Question 2: Since, in terms of Article 24.3 of the Agreement, the right and ownership on the Coal mined by the Applicant always vests in and remains with KPCL and the Applicant is only responsible for excavation, transport and delivery, and as such cannot transfer ownership to the coal, whether the applicant should raise an invoice under MGST/CGST or under IGST in as much as the Applicant is of the view that the entire activity takes place in the State of Maharashtra only.
Question 3: Can the present contract be treated as a single consolidated contract or a divisible contract in view of the fact that four components of the contract (viz. Excavation of Coal, Transport Service, Handling Charges (ind. Additional Handling Charges) and Restoration and Rehabilitation charge] are clearly distinguishable and separately identifiable and therefore the tax treatment under GST shall also be different and separate?
Question 4: There are certain other components like Royalty, MMDR, DMF Fund, Cess, Stowing Excise Duty, Reserve Price, etc. which are levied on the coal excavated from the Mine which is payable directly by KPCL to the Government of India and the State Government of Maharashtra. The Applicant neither has any liability to pay nor does it makes any payment of such amount. Under the circumstances, is the Applicant required to consider such amounts/payments for the purpose of determining the transaction price in any of the situation as enumerated above?
Held that— The first question raised by the applicant is whether the impugned activity carried out by the Applicant under the subject Agreement is supply of Goods or is a supply of Service and whether the said activity should accordingly be subject to GST under HSN 2701 (chargeable @ 5% as supply of coal) or under HSN 9986 (chargeable @ 18% as Support Services to Mining).
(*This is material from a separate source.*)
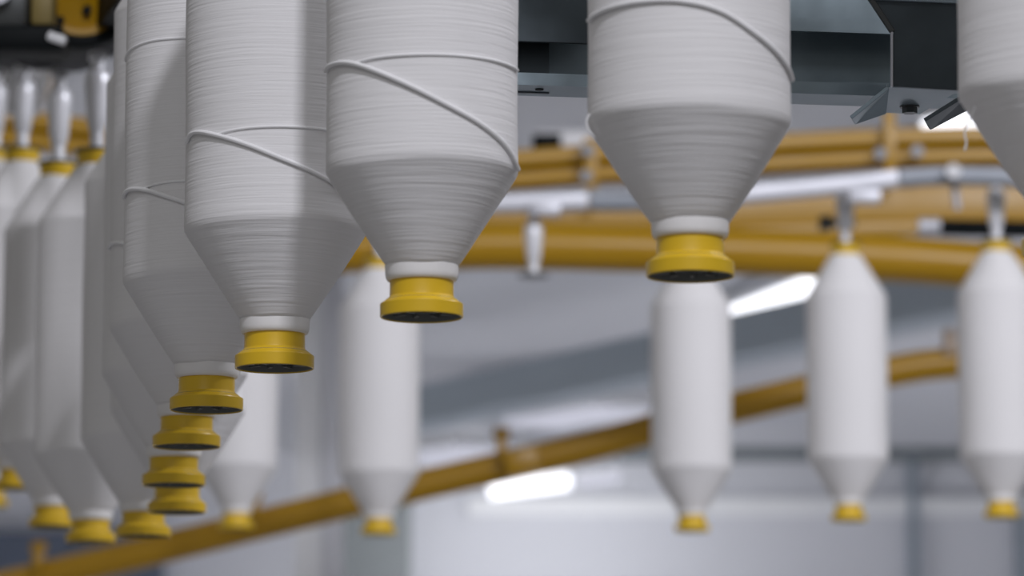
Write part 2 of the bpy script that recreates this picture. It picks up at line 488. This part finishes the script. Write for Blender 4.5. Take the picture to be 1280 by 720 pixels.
plate('top_strip', [bl(1080, -8, DB-.006), bl(1212, -2, DB-.006), bl(1212, 4.5, DB-.006), bl(1080, -1.5, DB-.006)], Vector((0, .004, 0)), M['galv'], br)

# ------------------------------------------------------------------ far conveyor: rail and yellow track
def path(lst, n=10): return spline([P(*a) for a in lst], n)
def rail_thing(name, label, cat, pts):
    o = empty(name, pts[len(pts)//2]); tag(o, label, cat); return o
for lab, mat, nm, ctrl, jp in (
    ('bright aluminium rail with the empty hanger, left of the bobbin by the steel beam', 'alu', 'hanger_rail', [(-60, 262), (300, 262), (560, 256), (735, 252)], (680, 262)),
    ('bright aluminium rail climbing to the right, ending in the middle of the yellow tracks', 'alu', 'hanger_rail', [(872, 248), (930, 243), (1060, 231), (1122, 223)], (1080, 246)),
    ('dull grey rail section joining the two bright rails', 'guide', 'guide_rail', [(737, 252), (790, 252), (870, 248)], None),
    ('dull grey rail section continuing the bright rail to the right', 'guide', 'guide_rail', [(1124, 223), (1180, 220), (1260, 222), (1340, 230)], None)):
    pts = path([(a, b, 7.35) for a, b in ctrl])
    o = rail_thing(nm, lab, 'rail', pts)
    obj('rail_body', sweep(bmesh.new(), local(pts, o), rect(.040, .030, .004)), M[mat], o)
    if jp:
        bm = bmesh.new(); box(bm, P(*jp, 7.33)-o.location, (.06, .03, .024), None, .004)
        obj('rail_joint', bm, M['alu'], o)
bm = bmesh.new(); cyl(bm, P(1192, 214, 7.3)-o.location, P(1192, 214, 7.36)-o.location, .014, 20)
obj('roller', bm, M['lampbody'], o)
bm = bmesh.new(); cyl(bm, P(1192, 225, 7.36)-o.location, P(1197, 262, 7.36)-o.location, .007, 12)
obj('drop_rod', bm, M['alu'], o)
def yellow_track(name, label, ctrl, h, w, cat='conveyor tube', parent_extra=None):
    pts = path(ctrl)
    o = rail_thing(name, label, cat, pts)
    lp = local(pts, o)
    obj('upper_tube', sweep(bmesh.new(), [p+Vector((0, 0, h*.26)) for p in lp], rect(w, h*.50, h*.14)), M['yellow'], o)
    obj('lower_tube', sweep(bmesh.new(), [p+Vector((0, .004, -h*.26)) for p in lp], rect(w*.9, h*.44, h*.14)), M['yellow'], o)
    return o
up = yellow_track('yellow_track', 'upper yellow double conveyor track behind the bright rail', [(-80, 150, 8.1), (250, 190, 8.1), (560, 214, 8.1), (740, 207, 8.1), (960, 194, 8.1), (1130, 186, 8.1), (1330, 182, 8.1)], .076, .07, 'conveyor track')
# joint plates with bolts
def joint(o, px, y0, y1, D, w, pts):
    bm = bmesh.new(); c = P(px, (y0+y1)/2, D) - o.location
    box(bm, c, (w, .012, (y1-y0)*D/F), None, .002)
    obj('joint_plate', bm, M['yellow'], o)
    for (bx, by) in pts:
        bm = bmesh.new(); q = P(bx, by, D-.006)-o.location
        cyl(bm, q+Vector((0, -.012, 0)), q, .012, 16)
        obj('bolt', bm, M['guide'], o)
joint(up, 738, 172, 236, 8.04, .028, [(735, 189), (733, 221)])
joint(up, 1112, 138, 216, 8.04, .024, [(1100, 193), (1146, 190)])
lo = path([(380, 314, 7.9), (600, 308, 7.9), (780, 311, 7.9), (960, 316, 7.9), (1120, 324, 7.9), (1215, 331, 7.9), (1340, 340, 7.9)])
o = rail_thing('yellow_tube', 'long round yellow tube at the bottom of the yellow conveyor frame', 'conveyor tube', lo)
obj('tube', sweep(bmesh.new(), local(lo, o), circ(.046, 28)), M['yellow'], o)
mi = path([(540, 272, 8.2), (780, 272, 8.2), (1000, 262, 8.2), (1150, 258, 8.2), (1340, 258, 8.2)])
o = rail_thing('yellow_beam', 'shaded yellow box beam between the bright rail and the round yellow tube', 'conveyor beam', mi)
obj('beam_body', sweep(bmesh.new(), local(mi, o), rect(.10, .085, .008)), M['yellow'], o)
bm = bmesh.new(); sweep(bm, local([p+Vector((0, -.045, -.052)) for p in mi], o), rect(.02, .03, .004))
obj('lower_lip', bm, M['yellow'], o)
# dark rod with a bright end
o = empty('air_cylinder', P(1160, 284, 7.6)); tag(o, 'dark horizontal cylinder with a bright round end, behind the rightmost far hanger', 'cylinder')
bm = cyl(bmesh.new(), Vector((0, 0, 0)), P(1340, 288, 7.6)-o.location, .016, 20); obj('barrel', bm, M['black'], o)
bm = cyl(bmesh.new(), Vector((-.018, 0, 0)), Vector((.022, 0, 0)), .018, 20); obj('end_fitting', bm, M['alu'], o)
o = empty('cable_clamp', P(1032, 279, 7.5)); tag(o, 'small dark clamp beside the hanger under the bright rail', 'clamp')
bm = bmesh.new(); box(bm, (0, 0, 0), (.026, .03, .026), None, .005); cyl(bm, (0, 0, 0), (.055, .02, .004), .008, 12)
obj('clamp_body', bm, M['disc'], o)
# small black box on a white housing
o = empty('sensor_box', P(698, 178, 8.6)); tag(o, 'small black box on a white housing above the yellow track', 'sensor')
bm = bmesh.new(); box(bm, (.012, .02, .004), (.13, .05, .045), None, .005); obj('housing', bm, M['lampbody'], o)
bm = bmesh.new(); box(bm, (-.025, -.02, -.004), (.062, .05, .030), None, .003); obj('black_box', bm, M['black'], o)

# sloping yellow tube across the lower picture
sl = path([(-60, 748, 8.6), (150, 698, 8.6), (330, 654, 8.6), (520, 608, 8.6), (720, 562, 8.6), (860, 524, 8.6), (1000, 490, 8.6), (1120, 463, 8.6), (1200, 453, 8.6), (1330, 446, 8.6)])
o = rail_thing('sloping_tube', 'yellow round tube climbing from the lower left to the right', 'conveyor tube', sl)
obj('tube', sweep(bmesh.new(), local(sl, o), circ(.034, 24)), M['yellow'], o)
for (px, py) in ((627, 555), (318, 632), (48, 697)):
    bm = bmesh.new(); q = P(px, py, 8.58)-o.location
    box(bm, q+Vector((0, 0, -.01)), (.022, .05, .05), None, .004); cyl(bm, q+Vector((0, 0, .01)), q+Vector((0, 0, .034)), .018, 16)
    obj('clamp', bm, M['yellow'], o)
bm = bmesh.new(); q = P(652, 578, 8.55)-o.location; box(bm, q, (.075, .07, .055), Matrix.Rotation(-.23, 3, 'Y'), .006); obj('sleeve', bm, M['yellow'], o)
bm = bmesh.new(); q = P(1187, 428, 8.58)-o.location; box(bm, q, (.03, .04, .055), None, .006); obj('fitting', bm, M['tan'], o)

# ------------------------------------------------------------------ drive unit, upper left
o = empty('conveyor_drive', P(98, -14, 5.05)); o.rotation_euler = (.0, 0, math.radians(14))
tag(o, 'yellow drive wheel with black rim and dark bolts at the upper left', 'drive wheel')
def vert_lathe(prof, seg=64):
    bm = lathe(bmesh.new(), prof, seg, closed=True)
    bmesh.ops.rotate(bm, verts=bm.verts, cent=(0, 0, 0), matrix=Matrix.Rotation(PI/2, 3, 'X'))
    return bm
obj('tyre', vert_lathe([(.064, -.012), (.064, .020), (.068, .026), (.076, .026), (.080, .020), (.080, -.012), (.076, -.018), (.068, -.018)]), M['black'], o)
obj('wheel_disc', vert_lathe([(.006, -.010), (.006, .016), (.018, .024), (.030, .018), (.052, .012), (.056, .020), (.0645, .020), (.0645, -.010)]), M['yellow'], o)
obj('hub', vert_lathe([(.0001, -.012), (.0001, .034), (.012, .034), (.014, .028), (.014, -.012)], 32), M['alu'], o)
for k, (bx, bz) in enumerate(((.008, -.032), (-.026, -.048), (-.040, .010), (.040, .0))):
    obj('bolt', cyl(bmesh.new(), (bx, -.010, bz), (bx, -.028, bz), .0062, 6), M['black'], o, sharp=20)
o = empty('drive_gearbox', P(20, 8, 4.93)); tag(o, 'grey gearbox with olive side plate at the upper left corner', 'gearbox')
bm = bmesh.new(); box(bm, (-.02, 0, .01), (.075, .06, .085), None, .008); obj('housing', bm, M['disc'], o)
bm = bmesh.new(); box(bm, (.034, .005, .012), (.028, .05, .080), None, .006); obj('side_plate', bm, M['olive'], o)
bm = bmesh.new(); cyl(bm, (-.018, -.05, .012), (-.018, -.028, .012), .020, 24, .016); obj('shaft_cover', bm, M['alu'], o)
bm = bmesh.new(); box(bm, (-.01, .0, -.046), (.145, .07, .030), None, .005); obj('mounting_foot', bm, M['black'], o)
o = empty('steel_clip', P(71, 48, 4.84)); tag(o, 'small bright steel clip under the yellow drive wheel', 'clip')
bm = bmesh.new(); box(bm, (0, 0, 0), (.024, .012, .011), Matrix.Rotation(.35, 3, 'Y'), .003); cyl(bm, (0, .004, 0), (0, .05, .012), .004, 10)
obj('clip_body', bm, M['lampbody'], o)
o = empty('steel_cylinder', P(28, 145, 6.7)); tag(o, 'large shiny tapered steel cylinder behind the left hangers', 'cylinder')
bm = lathe(bmesh.new(), [(0, 0), (.026, .001), (.030, .010), (.050, .055), (.054, .080), (.054, .125), (.046, .132), (0, .133)], 48); obj('bell', bm, M['polish'], o)
bm = lathe(bmesh.new(), [(0, .130), (.018, .130), (.018, .19), (0, .19)], 24); obj('shaft', bm, M['disc'], o)

# ------------------------------------------------------------------ the hall
def slab(name, c, s, mat, kind='structure'):
    bm = bmesh.new(); box(bm, (0, 0, 0), s)
    o = obj(name, bm, mat, smooth=False); o.location = c; o['kind'] = kind
    return o
YW, ZC = 17.0, 3.40
slab('floor', (0, 7, -.05), (14, 24, .1), M['floor'])
slab('ceiling', (0, 12.3, ZC+.06), (14, 9.6, .12), M['ceil'])
slab('wall_back', (0, YW+.08, 1.7), (14, .16, 3.5), M['wall'])
def wall_patch(name, x0, y0, x1, y1, mat, depth=.06, yy=YW):
    a, b = Py(x0, y0, yy-depth), Py(x1, y1, yy-depth)
    return slab(name, ((a.x+b.x)/2, yy-depth/2, (a.z+b.z)/2), (abs(b.x-a.x), depth, abs(a.z-b.z)), mat)
wall_patch('trim_1', 560, 549, 1400, 573, M['darktrim'], .10)
wall_patch('trim_2', 585, 622, 1400, 643, M['panellight'], .05)
wall_patch('trim_3', 1136, 560, 1152, 900, M['bluegrey'], .07)
wall_patch('trim_4', 1272, 640, 1290, 900, M['bluegrey'], .07)
wall_patch('trim_5', 402, 600, 512, 900, M['panelgrey'], .09)
wall_patch('trim_6', 405, 330, 420, 1900, M['wall'], .10, 10.4)
wall_patch('trim_7', 372, 330, 405, 1900, M['panellight'], .07, 10.4)
wall_patch('trim_8', -80, 664, 200, 900, M['slate'], .10)

def bar_thing(name, label, cat, a, b, w, h, mat, part):
    o = empty(name, (a+b)/2); tag(o, label, cat)
    obj(part, sweep(bmesh.new(), local([a, b], o), rect(w, h, min(w, h)*.08)), mat, o)
    return o
zd = 3.05
d0, d1 = Pz(440, 530, zd), Pz(1330, 338, zd)
dd = bar_thing('air_duct', 'grey sheet metal duct running under the ceiling behind the far row', 'duct', d0, d1, .16, .125, M['duct'], 'duct_body')
def lamp_or_glow(label, a, b, w=.16, mat='lamp'):  # builds the lamps and also the added glow patches
    o = empty('lamp_or_glow', (a+b)/2); tag(o, label, 'lamp', 'strip lamps under the ceiling')
    lp = local([a, b], o)
    obj('housing', sweep(bmesh.new(), [p+Vector((0, 0, .035)) for p in lp], rect(w, .05, .01)), M['lampbody'], o)
    obj('diffuser', sweep(bmesh.new(), lp, rect(w*.85, .03, .012)), M[mat], o)
    return o
M['glow_dim'] = emit('dim_glow', (.84, .85, 1.), .52)  # faint emission standing in for lamp light spread on ceiling and wall
lamp_or_glow('bright strip lamp between two far-row bobbins on the right', Pz(892, 408, ZC-.07), Pz(1040, 350, ZC-.07), .17)
lamp_or_glow('bright strip lamp just below the sloping yellow tube', P(612, 612, 16.2), P(712, 600, 16.2), .50)
lamp_or_glow('added dim glow patch above the sloping tube, under the duct', Pz(664, 530, 3.2), Pz(780, 512, 3.2), .30, 'glow_dim')  # glowing strip imitates a pool of light on the ceiling
lamp_or_glow('bright lamp seen past the steel bracket, above the yellow track', Pz(1165, 158, ZC-.07), Pz(1225, 145, ZC-.07), .08)
lamp_or_glow('short added glow patch beside the middle far-row bobbin', Pz(525, 576, 3.06), Pz(612, 562, 3.06), .30, 'glow_dim')  # another light patch imitated by a glowing strip
lamp_or_glow('added dim glow fading out the bright lamp below the sloping tube', P(722, 602, 16.25), P(775, 594, 16.25), .40, 'glow_dim')  # faint glow imitates the fading right end of the bright lamp

# ------------------------------------------------------------------ light
def area(name, loc, target, sx, sy, power, col=(1, 1, 1), spread=180):
    l = bpy.data.lights.new(name, 'AREA'); l.shape = 'RECTANGLE'; l.size = sx; l.size_y = sy; l.energy = power; l.color = col; l.spread = math.radians(spread)
    o = bpy.data.objects.new(name, l); COL.objects.link(o); o.location = loc
    o.rotation_euler = (Vector(target)-Vector(loc)).to_track_quat('-Z', 'Y').to_euler()
    return o
cool = (.95, .955, 1.); lav = (.93, .925, 1.)
area('hall_lamp_key', (.84, -.9, 5.7), (-.3, 4.0, 2.3), .40, .30, 130, lav)
area('hall_lamp_front', (-.5, -1.2, 4.6), (-.1, 3.6, 2.3), 2.4, .8, 28, cool)
area('hall_lamp_far', (2.1, 4.2, 4.0), (.0, 7.4, 2.4), 1.6, .6, 66, lav)
area('rear_fill_light', (-3.2, 12.0, 3.3), (-3.2, 12.0, 0), 1.5, 1.5, 190, cool, 110)  # added unseen fill: its floor bounce brightens the ceiling
area('rear_fill_light', (3.4, 13.0, 3.3), (3.4, 13.0, 0), 1.5, 1.5, 190, cool, 110)  # second added fill, out of view, for the ceiling
area('hall_lamp_wall', P(668, 612, 16.0)+Vector((0, 0, -.12)), Py(668, 720, YW), 1.0, .2, 6, cool)
w = bpy.data.worlds.new('world'); S.world = w; w.use_nodes = True
w.node_tree.nodes['Background'].inputs[0].default_value = (.93, .90, .86, 1)
w.node_tree.nodes['Background'].inputs[1].default_value = .14

S.view_settings.view_transform = 'Standard'; S.view_settings.look = 'None'
S.view_settings.gamma = 1; S.view_settings.exposure = .22; S.view_settings.use_curve_mapping = False
S.cycles.max_bounces = 8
The coal, as goods, belongs to the Mine Owner i.e. the Government of India and the Government of India has allotted the Mines to Karnataka Power Corporation Limited (“KPCL”) for mining of coal, to be used only for captive purpose in generation of power by the KPCL. Therefore, there is no supply of coal by the applicant, purely because the applicant neither has any ownership rights on the coal nor has any rights to sell the coal that has been excavated by it. Hence, the applicant is involved in supply of services in the instant case (as seen from the ‘Scope of Supply” in the Agreement) and there is no supply of coal by the applicant.
The impugned activity carried out by the applicant is supply of services and not supply of goods.
Question No. 2 & 3 were withdrawn by the applicant during the course of the Final Hearing.
The applicant (supplier of service) and KPCL (recipient of service) are not related persons and price is the sole consideration for the supply.
The amounts towards Royalty, MMDR, DMF Fund and Reserve Price are payable by KPCL directly to Government of Maharashtra and which is being paid accordingly by KPCL. Therefore, the said amounts are not payable by KPCL to the applicant. From the submissions we also find that the said amounts are not paid by KPCL to the applicant. Thus the amounts towards Royalty, MMDR, DMF Fund and Reserve Price are neither payable nor paid to the applicant by KPCL. Hence the provisions of Section 15 (1) are not satisfied in the subject case.